One leading financial commentator and academic, Georges Ugeux, chairman and CEO of Galileo Global Advisors and lecturer in law at Columbia University's School of Law in the US went further, adding: "The move is significant. because it shows that the DIFC, with its international regulatory and legal systems and its connections to emerging markets, is now a preferred place for doing business. Of course, the DIFC still has some work to do to become one of the top 10 IFCs in the world but it is now really knocking on the door, especially when combined with last year's Lloyd's platform move."

Where next for DIFC?
The DIFC is set to triple in size by 2024, in line with its ambitious expansion strategy, and is set to continue to contribute to a more diversified Dubai and UAE economy, a fact recognised by DIFC Authority CEO Arif Amiri, who said: "[This] move demonstrates how the DIFC is a vital player in the international finance system, especially where capital is looking to take advantage of the significant opportunities that emerging markets are presenting. As a reflection of this, financial services are anticipated to be 18 per cent of Dubai's GDP by 2024 and is a critical part of Dubai's overall vision."

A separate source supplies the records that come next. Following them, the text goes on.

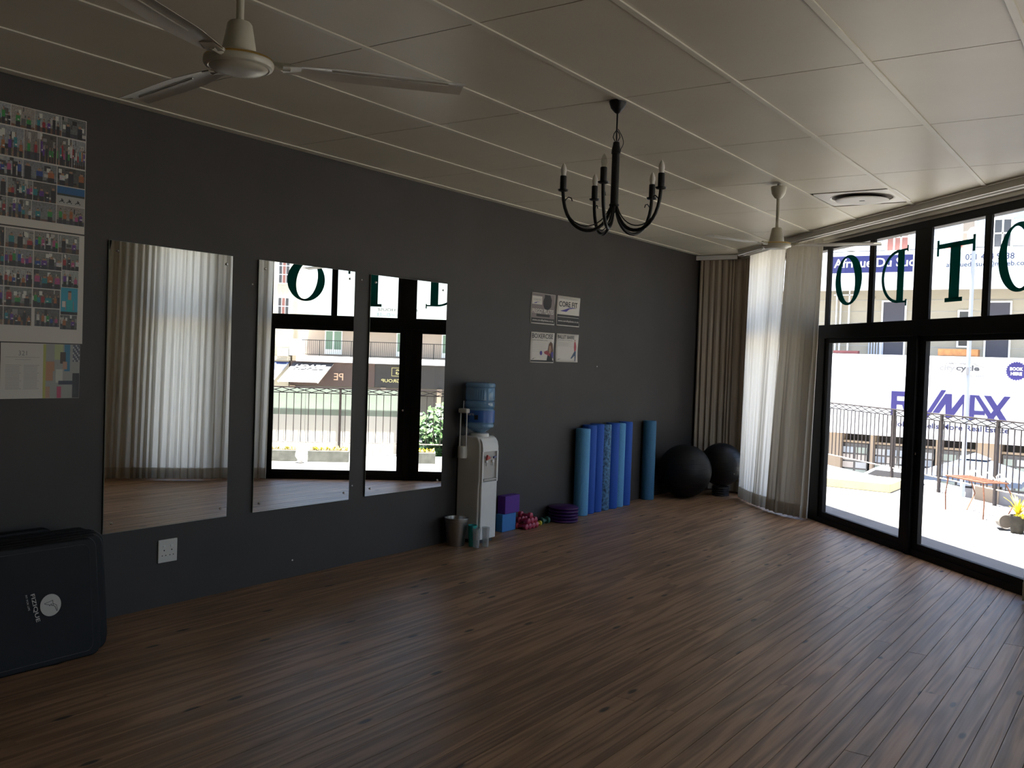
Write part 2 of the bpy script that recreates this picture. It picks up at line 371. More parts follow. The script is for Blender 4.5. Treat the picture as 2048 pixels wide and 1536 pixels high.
for q in ([(2.245, 2.225), (2.375, 2.225), (2.375, 2.69), (2.245, 2.69)], [(2.08, 2.66), (2.535, 2.66), (2.535, 2.70), (2.08, 2.70)],
          [(2.06, 2.60), (2.085, 2.60), (2.085, 2.735), (2.06, 2.735)], [(2.53, 2.60), (2.557, 2.60), (2.557, 2.735), (2.53, 2.735)],
          [(2.195, 2.205), (2.42, 2.205), (2.42, 2.24), (2.195, 2.24)]):
    tt.prism(q, .006, .0105, WF)
tt.build('letter', teal, up_)

# light portals at the openings guide the daylight sampling (they give off no light)
for a, b in OPEN:
    ld = bpy.data.lights.new('portal', 'AREA'); ld.shape = 'RECTANGLE'; ld.size = b-a; ld.size_y = 2.9; ld.cycles.is_portal = True
    o = bpy.data.objects.new('portal', ld); COL.objects.link(o)
    X = DV; Z = NV; Y = Z.cross(X)
    mm = Matrix((X, Y, Z)).transposed().to_4x4(); mm.translation = Vector(W((a+b)/2, .13, 1.47)); o.matrix_world = mm

# ------------------------------------------------------------------ curtains
def curtain(label, path, folds, amp, seed, z1=2.955, z0=.02, top=None, rand=.35, cm=None):
    rnd = random.Random(seed)
    root = thing('curtain', label, 'curtain')
    def resample(P, n):
        P = [Vector((*p, 0)) for p in P]; ls = [0]
        for a, b in zip(P, P[1:]): ls.append(ls[-1]+(b-a).length)
        R = []
        for i in range(n):
            s = ls[-1]*i/(n-1); k = 0
            while k < len(P)-2 and s > ls[k+1]: k += 1
            u = (s-ls[k])/(ls[k+1]-ls[k]); R.append(P[k].lerp(P[k+1], u))
        return R, ls[-1]
    n = folds*12+1; A, La = resample(path, n); B, Lb = resample(top or path, n)
    ph = []; p = 0; wds = [rnd.uniform(1-rand, 1+rand) for _ in range(folds+2)]; amps = [rnd.uniform(.55, 1.25) for _ in range(folds+2)]
    tot = sum(wds[:folds]); 
    def phase(u):
        x = u*tot; k = 0
        while k < folds-1 and x > wds[k]: x -= wds[k]; k += 1
        return k+x/wds[k], amps[k]*(1-(x/wds[k]))+amps[k+1]*(x/wds[k])
    rows = 16
    def surf(zlo, zhi, rws, off):
        vs = []
        for j in range(rws+1):
            z = zlo+(zhi-zlo)*j/rws; h = (z-z0)/(z1-z0)
            for i in range(n):
                u = i/(n-1); base = A[i].lerp(B[i], h)
                i0, i1 = max(i-6, 0), min(i+6, n-1); tg = (A[i1]-A[i0]).normalized(); nm = Vector((tg.y, -tg.x, 0))
                k, am = phase(u); wob = .35*math.sin(3.1*h+k*1.7+seed)
                a = amp*am*(1-.45*h)
                q = base+nm*(a*math.sin(2*PI*(k)+wob)+off+a*.35*math.sin(4*PI*k+2*h))+tg*(a*.4*math.cos(2*PI*k+wob))
                vs.append((q.x, q.y, z))
        fs = [(j*n+i, j*n+i+1, (j+1)*n+i+1, (j+1)*n+i) for j in range(rws) for i in range(n-1)]
        return vs, fs
    vs, fs = surf(z0, z1, rows, 0); MB().add(vs, fs).build('cloth', cm or curt_m, root, smooth=True)
    vs, fs = surf(z0, z0+.13, 2, .005); MB().add(vs, fs).build('hem', hem_m, root, smooth=True)
    return root
def P2(t, s): q = W(t, s, 0); return (q[0], q[1])
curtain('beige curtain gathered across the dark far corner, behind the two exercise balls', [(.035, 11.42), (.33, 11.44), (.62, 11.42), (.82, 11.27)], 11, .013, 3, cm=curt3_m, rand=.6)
curtain('white voile curtain glowing with daylight beside the far corner balls', [P2(-1.36, -.19), P2(-.95, -.25), P2(-.52, -.25)], 10, .026, 5, top=[P2(-1.36, -.17), P2(-.95, -.2), P2(-.40, -.19)])
curtain('heavier beige curtain bunched directly against the left end of the sliding door', [P2(-.46, -.24), P2(-.2, -.24), P2(.15, -.10)], 8, .034, 8, top=[P2(-.34, -.20), P2(-.1, -.19), P2(.31, -.12)], cm=curt2_m)
curtain('long cream curtain hanging at the right end of the door, filling the leftmost mirror', [P2(3.475, -.13), P2(3.8, -.21), P2(5.62, -.24)], 25, .028, 11, top=[P2(3.45, -.13), P2(3.8, -.19), P2(5.55, -.2)])

# ------------------------------------------------------------------ wall mirrors
mir_m = mat('mirror_silver', (.86, .87, .84), .0, metal=1.)
edge_m = mat('mirror_glass_edge', (.42, .5, .44), .2)
for (y, ang, lab) in ((3.145, -.4, 'tall frameless mirror nearest the photo boards, reflecting the cream curtain'),
                      (4.241, 1.9, 'middle frameless wall mirror, reflecting the teal letter O and the railing'),
                      (5.329, 2.6, 'frameless wall mirror beside the water cooler, reflecting the door post')):
    t = thing('wall_mirror', lab, 'mirror', (.008, y, 1.3625), -math.radians(ang), 'tall wall mirrors')
    MB().box(0, 0, -.8575, .004, .885, .8575).build('backing', edge_m, t)
    MB().box(.004, .0015, -.856, .0055, .8835, .856).build('mirror_glass', mir_m, t)
    for yy in (.052, .833):
        for zz in (-.80, .80):
            sc = MB().lathe([(.0085, 0), (.0085, .004), (.004, .0075)], 14, (.0055, yy, zz), 'x')
            sc.build('screw', chrome, t, smooth=True)

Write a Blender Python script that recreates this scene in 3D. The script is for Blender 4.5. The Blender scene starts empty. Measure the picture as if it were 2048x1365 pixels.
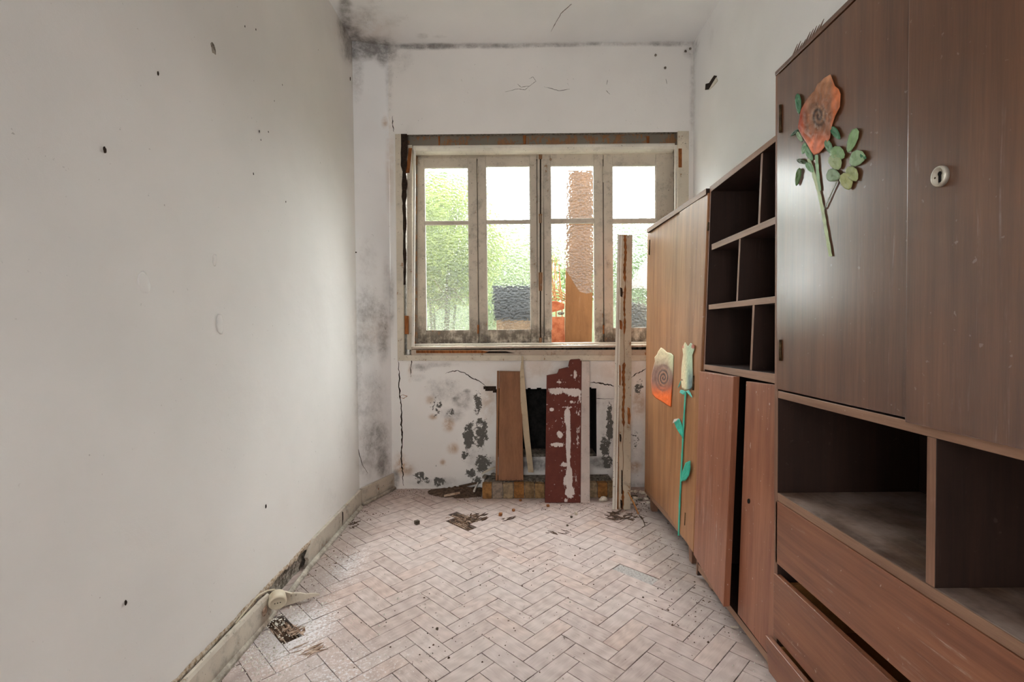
import bpy, bmesh, math, random
from mathutils import Vector, Matrix, Euler
from mathutils import noise as mn
rnd = random.Random(7)
SC = bpy.context.scene
COL = SC.collection
# ------------------------------------------------------------------ camera
CAMZ, FPX = 1.15, 967.0
cam = bpy.data.cameras.new('camera'); cam.lens = FPX/2048*36; cam.sensor_width = 36; cam.clip_start = 0.02
camo = bpy.data.objects.new('camera', cam); COL.objects.link(camo)
ROT = (Euler((math.radians(90-1.274), 0, math.radians(0.178))).to_matrix() @ Matrix.Rotation(math.radians(-0.5), 3, 'Z'))
camo.matrix_world = Matrix.Translation((0, 0, CAMZ)) @ ROT.to_4x4()
SC.camera = camo
CP = Vector((0, 0, CAMZ)); ROTI = ROT.transposed()
# ------------------------------------------------------------------ light
W = bpy.data.worlds.new('overcast_sky'); SC.world = W; W.use_nodes = True
bg = W.node_tree.nodes['Background']; bg.inputs[0].default_value = (0.93, 0.97, 1.0, 1); bg.inputs[1].default_value = 3.4
# overcast sky: three times as bright overhead as at the horizon
_n = W.node_tree.nodes; _tc = _n.new('ShaderNodeTexCoord'); _sx = _n.new('ShaderNodeSeparateXYZ'); _mr = _n.new('ShaderNodeMapRange'); _mx = _n.new('ShaderNodeMix'); _mx.data_type = 'RGBA'
W.node_tree.links.new(_tc.outputs['Generated'], _sx.inputs[0]); W.node_tree.links.new(_sx.outputs[2], _mr.inputs[0])
_mx.inputs[6].default_value = (.33, .335, .335, 1); _mx.inputs[7].default_value = (.95, .98, 1.0, 1)
W.node_tree.links.new(_mr.outputs[0], _mx.inputs[0]); W.node_tree.links.new(_mx.outputs[2], bg.inputs[0])
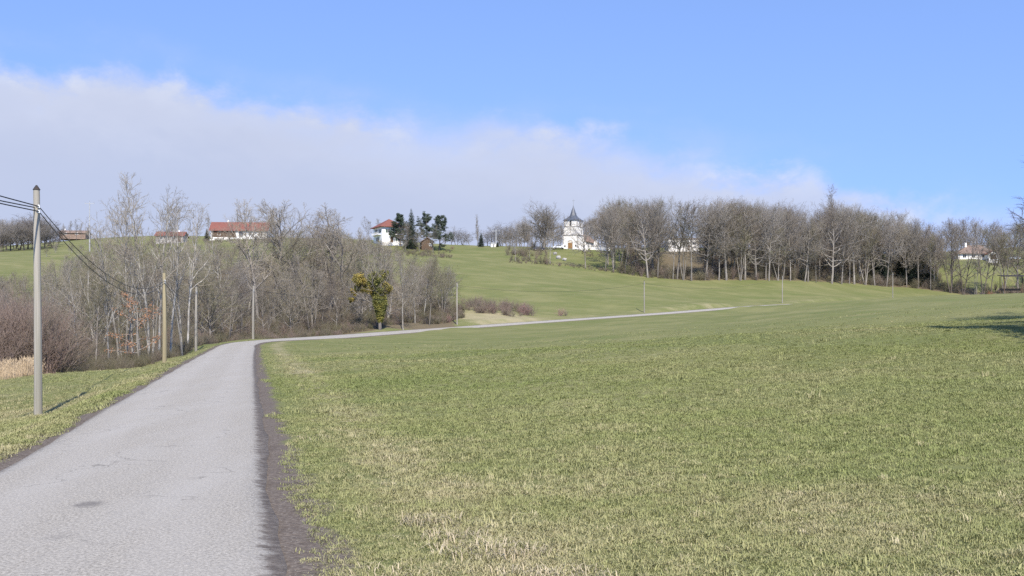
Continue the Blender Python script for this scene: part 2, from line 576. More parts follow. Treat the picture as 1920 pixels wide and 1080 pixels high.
def dry_mask(x, y, off):
    px = px_of(x, y)
    bank = np.exp(-((px - 930) / 140) ** 2 - ((y - 197) / 14) ** 2) * 0.85
    bank = np.where(off < 0, np.maximum(bank, 0.4 * np.exp(-((np.abs(off) - 4) / 4) ** 2) * (y > 135) * (y < 300)), 0)
    strip = 0.62 * np.exp(-((off - 3.1) / .8) ** 2) * sstep(off, 1.5, 2.2) * (y < 120)
    near = 0.2 * sstep(off, 1.8, 3.0) * (1 - sstep(off, 8, 16)) * (y < 140)
    leftv = 0.35 * (off < -1.5) * (off > -9) * (y < 90)
    hillL = 0.28 * (px < 450) * sstep(y, 170, 230) * (1 - sstep(px, 380, 450))
    crest = 0.25 * np.exp(-((y - 262) / 25.) ** 2) * (px > 1500)
    return np.clip(np.maximum.reduce([bank, strip, near, leftv, crest, hillL]), 0, 1)


def ground_mat():
    m, nt, b = new_mat('grassland', 0.95)
    b.inputs['Specular IOR Level'].default_value = 0.1
    geo = nt.nodes.new('ShaderNodeNewGeometry')
    p = geo.outputs['Position']
    def attr(n):
        a = nt.nodes.new('ShaderNodeAttribute'); a.attribute_name = n
        return a.outputs['Fac']
    flat = mapping(nt, p, (1, 1, 0.0))
    big = noise(nt, flat, 0.045, 4)
    mid = noise(nt, mapping(nt, p, (.6, 1.1, 0)), 0.32, 5, 0.6)
    fine = noise(nt, flat, 3.2, 5, 0.65)
    tiny = noise(nt, flat, 22.0, 3, 0.6)
    streak = noise(nt, mapping(nt, p, (0.10, 0.8, 0), rot=(0, 0, .35)), 0.5, 4, 0.6)
    g = mixc(nt, smooth(nt, big, .35, .65), (0.142, 0.160, 0.054), (0.172, 0.180, 0.070))
    g = mixc(nt, math_n(nt, 'MULTIPLY', smooth(nt, mid, .40, .68), .5), g, (0.205, 0.198, 0.084))
    g = mixc(nt, math_n(nt, 'MULTIPLY', smooth(nt, streak, .5, .72), .55), g, (0.108, 0.140, 0.040))
    g = mixc(nt, math_n(nt, 'MULTIPLY', smooth(nt, fine, .52, .75), .6), g, (0.225, 0.212, 0.094))
    g = mixc(nt, math_n(nt, 'MULTIPLY', smooth(nt, tiny, .30, .60), .45), mixc(nt, 0.35, g, (0.08, 0.09, 0.04)), g)
    wide = noise(nt, mapping(nt, p, (.7, 1.0, 0), rot=(0, 0, .5)), 0.11, 6, 0.62)
    g = mixc(nt, math_n(nt, 'MULTIPLY', smooth(nt, wide, .46, .62), .45), g, (0.215, 0.205, 0.095))
    g = mixc(nt, math_n(nt, 'MULTIPLY', smooth(nt, wide, .44, .32), .4), g, (0.10, 0.138, 0.040))
    # dry straw
    dry = attr('dry')
    dm = math_n(nt, 'ADD', dry, math_n(nt, 'MULTIPLY', math_n(nt, 'SUBTRACT', math_n(nt, 'ADD', mid, fine), 1.0), 1.1))
    straw = mixc(nt, smooth(nt, fine, .35, .65), (0.34, 0.30, 0.19), (0.26, 0.225, 0.135))
    g = mixc(nt, math_n(nt, 'MULTIPLY', smooth(nt, dm, .25, .85), .9), g, straw)
    # leaf litter in the woods
    lit = math_n(nt, 'ADD', attr('litter'), math_n(nt, 'MULTIPLY', math_n(nt, 'SUBTRACT', mid, .5), .8))
    lc = mixc(nt, smooth(nt, fine, .35, .65), (0.165, 0.125, 0.082), (0.105, 0.095, 0.055))
    g = mixc(nt, smooth(nt, lit, .35, .65), g, lc)
    # bare soil shoulders next to the tarmac
    off = attr('road_off')
    wob = math_n(nt, 'MULTIPLY', math_n(nt, 'SUBTRACT', math_n(nt, 'ADD', noise(nt, flat, .9, 4), math_n(nt, 'MULTIPLY', fine, .6)), .8), .75)
    o2 = math_n(nt, 'ADD', off, wob)
    sy = nt.nodes.new('ShaderNodeSeparateXYZ'); nt.links.new(p, sy.inputs[0])
    o3 = math_n(nt, 'SUBTRACT', o2, math_n(nt, 'MULTIPLY', smooth(nt, sy.outputs[1], 17, 6), .20))
    soil_r = math_n(nt, 'MULTIPLY', smooth(nt, o3, 1.94, 1.74), smooth(nt, off, 0.2, .5))
    soil_l = math_n(nt, 'MULTIPLY', smooth(nt, math_n(nt, 'MULTIPLY', o2, -1), 1.86, 1.70), smooth(nt, off, -.2, -.5))
    soil = math_n(nt, 'ADD', soil_r, soil_l, clamp=True)
    sc = mixc(nt, smooth(nt, tiny, .35, .7), (0.098, 0.080, 0.066), (0.172, 0.147, 0.122))
    gr = noise(nt, flat, 48.0, 2, 0.6)
    sc = mixc(nt, smooth(nt, gr, .64, .70), sc, (0.36, 0.34, 0.30))
    sc = mixc(nt, math_n(nt, 'MULTIPLY', smooth(nt, noise(nt, flat, 2.0, 4), .5, .7), .5), sc, (0.078, 0.062, 0.05))
    g = mixc(nt, soil, g, sc)
    nt.links.new(g, b.inputs['Base Color'])
    bn = nt.nodes.new('ShaderNodeBump')
    bn.inputs['Strength'].default_value = 0.6
    bn.inputs['Distance'].default_value = 0.09
    nt.links.new(math_n(nt, 'ADD', fine, math_n(nt, 'MULTIPLY', tiny, .35)), bn.inputs['Height'])
    nt.links.new(bn.outputs[0], b.inputs['Normal'])
    return m


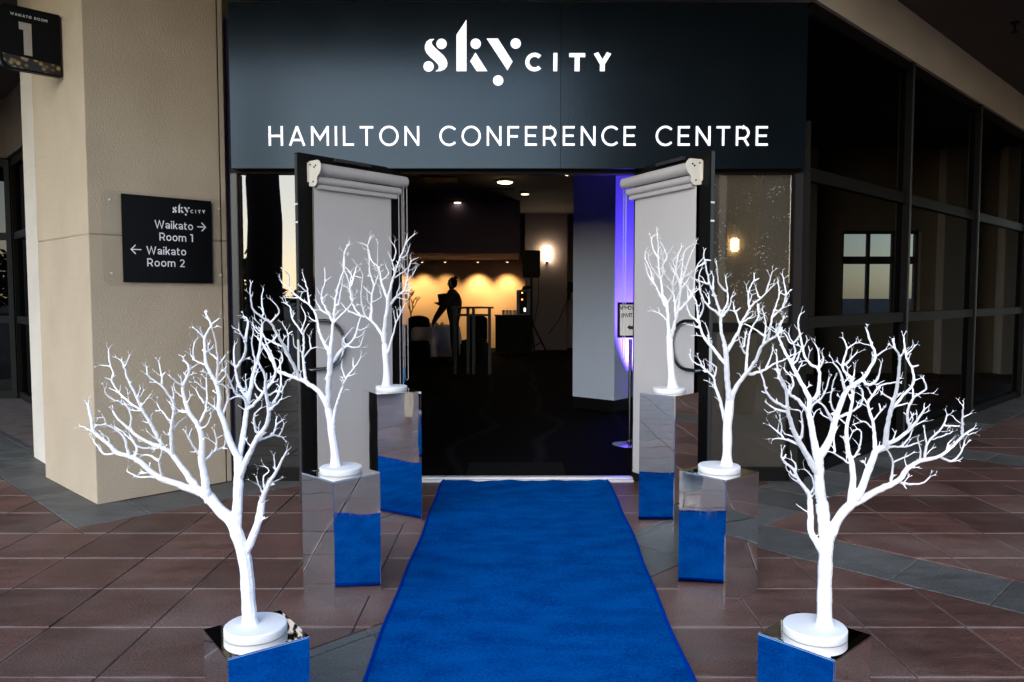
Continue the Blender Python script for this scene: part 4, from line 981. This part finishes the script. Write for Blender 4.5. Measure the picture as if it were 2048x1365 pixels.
struct(MB().box((-9, yb2, zlow), (P(1040, 600, yb2).x, YB - .01, 3.549)), 'interior_bulkhead', M['intdark'])
wx0, wx1 = P(1050, 600, 20.2).x, P(1134, 600, 20.2).x
struct(MB().box((wx0, 20.2, 0), (wx1, YB - .01, 3.548)), 'return_wall', mat('mauve_wall', (.26, .22, .24), .9, 0, .05, 2))
# wall washers under the bulkhead
wx = [P(p_, 540, YB).x for p_ in (806, 848, 893, 957, 1015)]
for i, x in enumerate(wx):
    c = Vector((x, YB - .42, zlow)); t = thing('wall_washer', ['small brass downlight nearest the left door, washing the back wall', 'small brass downlight washing the wall over the little indoor tree', 'small brass downlight washing the wall left of the person', 'small brass downlight making the bright pool right of the person', 'small brass downlight making the pool beside the speaker'][i], 'downlight', c, 'wall washing downlights')
    MB().lathe(c, [(.05, -.001), (.05, -.05), (.03, -.075)], 16).build('can', M['gold'], t)
    MB().lathe(c + Vector((0, 0, -.082)), [(.026, 0), (.026, .005)], 12).build('bulb', M['lampdim'], t)
    l = bpy.data.lights.new('washer', 'SPOT'); l.energy = (46, 50, 30, 84, 68)[i]; l.color = (1, .55, .19); l.spot_size = R(92); l.spot_blend = 1.0; l.shadow_soft_size = .06
    lo = bpy.data.objects.new('washer_lamp', l); COL.objects.link(lo); lo.parent = t; lo.location = (0, 0, -.10); lo.rotation_euler = (R(14), 0, 0)
# ceiling lights
for i, (px, py, big) in enumerate(((1010, 362, 1), (1135, 345, 1), (915, 403, 0), (1050, 386, 0), (857, 411, 0))):
    q = G(px, py, 3.54); t = thing('ceiling_light', ['bright round ceiling light in the middle of the doorway', 'bright round ceiling light half hidden by the white column', 'dim recessed ceiling light in the centre of the dark ceiling', 'dim recessed ceiling light just below the bright middle one', 'dim recessed ceiling light farthest left in the dark ceiling'][i], 'ceiling light', q, 'ceiling lights inside')
    r = .17 if big else .10
    MB().lathe(q + Vector((0, 0, -.03)), [(r * .8, 0), (r, .008), (r, .034)], 24).build('trim_ring', M['bracket'], t)
    MB().lathe(q + Vector((0, 0, -.038)), [(r * .76, 0), (r * .76, .007)], 24).build('diffuser', M['lamp'] if big else M['lampdim'], t)
vent = G(1000, 382, 3.545); tag(MB().box((vent.x - .3, vent.y - .3, 3.528), (vent.x + .3, vent.y + .3, 3.549)).build('ceiling_vent', M['skirt'], bevel=.004), 'square black air vent in the interior ceiling near the middle light', 'vent')
vent = G(880, 358, 3.545); tag(MB().box((vent.x - .3, vent.y - .3, 3.528), (vent.x + .3, vent.y + .3, 3.549)).build('ceiling_vent', M['skirt'], bevel=.004), 'square black air vent in the interior ceiling close behind the left door', 'vent')
# wall sconce
q = P(1094, 508, 20.1); t = thing('wall_sconce', 'glowing white wall sconce on the mauve wall right of the loudspeaker', 'wall lamp', q)
MB().box((q.x - .10, q.y - .06, q.z - .19), (q.x + .10, q.y - .005, q.z + .19)).build('shade', glow('sconce_glass', (1, .80, .50), 7), t, bevel=.02)
MB().box((q.x - .03, q.y - .004, q.z - .26), (q.x + .03, q.y + .09, q.z - .195)).build('bracket', M['steel'], t)
# square white column with black skirting
i0, i1, i2 = G(1228, 826), G(1145, 816), G(1290, 812)
i3 = i1 + (i2 - i0); icol = thing('interior_column', 'white square column just inside the doorway with its right side lit violet', 'column', i0)
zs = .15
MB().prism([i0, i2, i3, i1], zs, 3.549).build('shaft', M['intcol'], icol)
cc = (i0 + i3) / 2
for k_, (a_, b_) in enumerate(((i1, i0), (i0, i2))):
    e_ = (b_ - a_); nn_ = 3 if k_ == 0 else 2
    for s_ in range(nn_):
        a2 = a_ + e_ * (s_ / nn_) + e_.normalized() * .002; MB().obox(a2 + (a2 - cc).normalized() * .0, e_ / nn_ - e_.normalized() * .004, Zu * (zs - .001), (cc - (a_ + b_) / 2).normalized() * .03).build('skirting_tile', M['skirt'], icol)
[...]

Building on what has been achieved to date is now top of the agenda, especially by expanding the ecosystem to ensure that firms are able to take advantage of the new opportunities developing in emerging markets, and to develop alternative mechanisms including Islamic finance. In particular, by increasing access to finance in a region chronically underserved by financial services and capital and liquidity, exploring the potential of privatisation programmes and also supporting ongoing regional economic diversification efforts.

This sense of community and all in it together as companies reach out to new frontiers is obviously critical to firms in the DIFC. Humphry Hatton, CEO of Deloitte, a long-standing DIFC tenant, said: "One of the great benefits for Deloitte's financial advisory business being based in the DIFC is that we work in a community of world-class companies. For HSBC in the Middle East to move its international operations to the DIFC can only enhance the standing of the DIFC as a global financial centre, and sends an important signal to the financial community about the continued attractiveness of the DIFC as a base from which to carry out business."

The focus is not just on building a community of conventional financial services firms, including lawyers, insurers, banks and asset managers, but also acting as an innovation crucible for financial technology firms. Fintech has the chance to revolutionise the way financial services are delivered, from online and mobile payments to digital will making, in fast, flexible and secure ways, and is the next big thing in financial services and professional business operations. It is particularly key for SMEs looking to access finance and expand their operations, central to the future success of Dubai. The DIFC is taking a global leadership role in this as a member of the Global Blockchain Council, the technology underpinning cryptocurrencies and many digital assets, a strategic initiative from the Dubai government as part of the emirate's Smart City Vision, which is helping many fintech firms to set up their operations in the DIFC.

There is also continual work to keep building the physical infrastructure with work underway on Gate Avenue, which will connect the entire DIFC district creating an even more attractive zone for clients to advance their business, engage with the community and enjoying the lifestyle offering. This is set to benefit not only the DIFC as a destination for financial services professionals but also Dubai as a whole with a new urban living concept at its heart. Ensuring people want to come and live here is crucial for the DIFC's long-term success.

These are exciting times for the DIFC and for Dubai's financial services industry as a whole. Where next? A fast-moving industry will ensure new opportunities ahead but the impact of Brexit, Britain's vote to leave the European Union, will make people think twice about the UK and Europe as a destination, making them consider the benefits of locating in the DIFC with its three billion people just a few hours' flying time away.

The writer is a private wealth management consultant. Views expressed are his own and do not reflect the newspaper's policy.